-- TASK STATEMENT --
Output all lines exactly.

-- SOURCE MATERIAL --

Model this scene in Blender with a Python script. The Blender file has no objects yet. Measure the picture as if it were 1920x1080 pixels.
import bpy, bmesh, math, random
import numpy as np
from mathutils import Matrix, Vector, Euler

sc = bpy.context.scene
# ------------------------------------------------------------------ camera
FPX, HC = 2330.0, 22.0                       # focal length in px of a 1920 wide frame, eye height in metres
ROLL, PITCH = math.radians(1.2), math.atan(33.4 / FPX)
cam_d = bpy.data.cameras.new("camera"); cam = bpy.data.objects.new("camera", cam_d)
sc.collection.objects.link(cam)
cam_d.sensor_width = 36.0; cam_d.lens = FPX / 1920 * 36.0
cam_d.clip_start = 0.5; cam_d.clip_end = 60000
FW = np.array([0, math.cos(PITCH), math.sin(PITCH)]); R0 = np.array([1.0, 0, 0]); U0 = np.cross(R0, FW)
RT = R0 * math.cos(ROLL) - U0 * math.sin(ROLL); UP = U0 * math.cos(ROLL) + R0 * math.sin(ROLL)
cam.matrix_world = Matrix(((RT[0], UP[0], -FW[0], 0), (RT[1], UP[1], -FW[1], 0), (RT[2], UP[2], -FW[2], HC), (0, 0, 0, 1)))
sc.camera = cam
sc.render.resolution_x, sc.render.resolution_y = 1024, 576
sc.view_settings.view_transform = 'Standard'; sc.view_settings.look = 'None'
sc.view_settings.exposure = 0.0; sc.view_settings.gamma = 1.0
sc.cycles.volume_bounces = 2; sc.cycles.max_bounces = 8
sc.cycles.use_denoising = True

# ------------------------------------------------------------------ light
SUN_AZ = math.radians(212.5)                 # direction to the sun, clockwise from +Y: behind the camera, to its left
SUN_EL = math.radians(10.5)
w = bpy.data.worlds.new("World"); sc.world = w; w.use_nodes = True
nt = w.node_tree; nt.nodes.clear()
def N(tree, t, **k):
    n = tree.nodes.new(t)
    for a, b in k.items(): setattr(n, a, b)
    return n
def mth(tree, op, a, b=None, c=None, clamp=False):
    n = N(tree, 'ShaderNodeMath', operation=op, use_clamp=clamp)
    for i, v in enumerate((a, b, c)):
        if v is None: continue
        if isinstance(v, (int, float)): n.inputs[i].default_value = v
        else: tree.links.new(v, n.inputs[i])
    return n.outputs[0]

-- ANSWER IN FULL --
Model this scene in Blender with a Python script. The Blender file has no objects yet. Measure the picture as if it were 1920x1080 pixels.
import bpy, bmesh, math, random
import numpy as np
from mathutils import Matrix, Vector, Euler

sc = bpy.context.scene
# ------------------------------------------------------------------ camera
FPX, HC = 2330.0, 22.0                       # focal length in px of a 1920 wide frame, eye height in metres
ROLL, PITCH = math.radians(1.2), math.atan(33.4 / FPX)
cam_d = bpy.data.cameras.new("camera"); cam = bpy.data.objects.new("camera", cam_d)
sc.collection.objects.link(cam)
cam_d.sensor_width = 36.0; cam_d.lens = FPX / 1920 * 36.0
cam_d.clip_start = 0.5; cam_d.clip_end = 60000
FW = np.array([0, math.cos(PITCH), math.sin(PITCH)]); R0 = np.array([1.0, 0, 0]); U0 = np.cross(R0, FW)
RT = R0 * math.cos(ROLL) - U0 * math.sin(ROLL); UP = U0 * math.cos(ROLL) + R0 * math.sin(ROLL)
cam.matrix_world = Matrix(((RT[0], UP[0], -FW[0], 0), (RT[1], UP[1], -FW[1], 0), (RT[2], UP[2], -FW[2], HC), (0, 0, 0, 1)))
sc.camera = cam
sc.render.resolution_x, sc.render.resolution_y = 1024, 576
sc.view_settings.view_transform = 'Standard'; sc.view_settings.look = 'None'
sc.view_settings.exposure = 0.0; sc.view_settings.gamma = 1.0
sc.cycles.volume_bounces = 2; sc.cycles.max_bounces = 8
sc.cycles.use_denoising = True

# ------------------------------------------------------------------ light
SUN_AZ = math.radians(212.5)                 # direction to the sun, clockwise from +Y: behind the camera, to its left
SUN_EL = math.radians(10.5)
w = bpy.data.worlds.new("World"); sc.world = w; w.use_nodes = True
nt = w.node_tree; nt.nodes.clear()
def N(tree, t, **k):
    n = tree.nodes.new(t)
    for a, b in k.items(): setattr(n, a, b)
    return n
def mth(tree, op, a, b=None, c=None, clamp=False):
    n = N(tree, 'ShaderNodeMath', operation=op, use_clamp=clamp)
    for i, v in enumerate((a, b, c)):
        if v is None: continue
        if isinstance(v, (int, float)): n.inputs[i].default_value = v
        else: tree.links.new(v, n.inputs[i])
    return n.outputs[0]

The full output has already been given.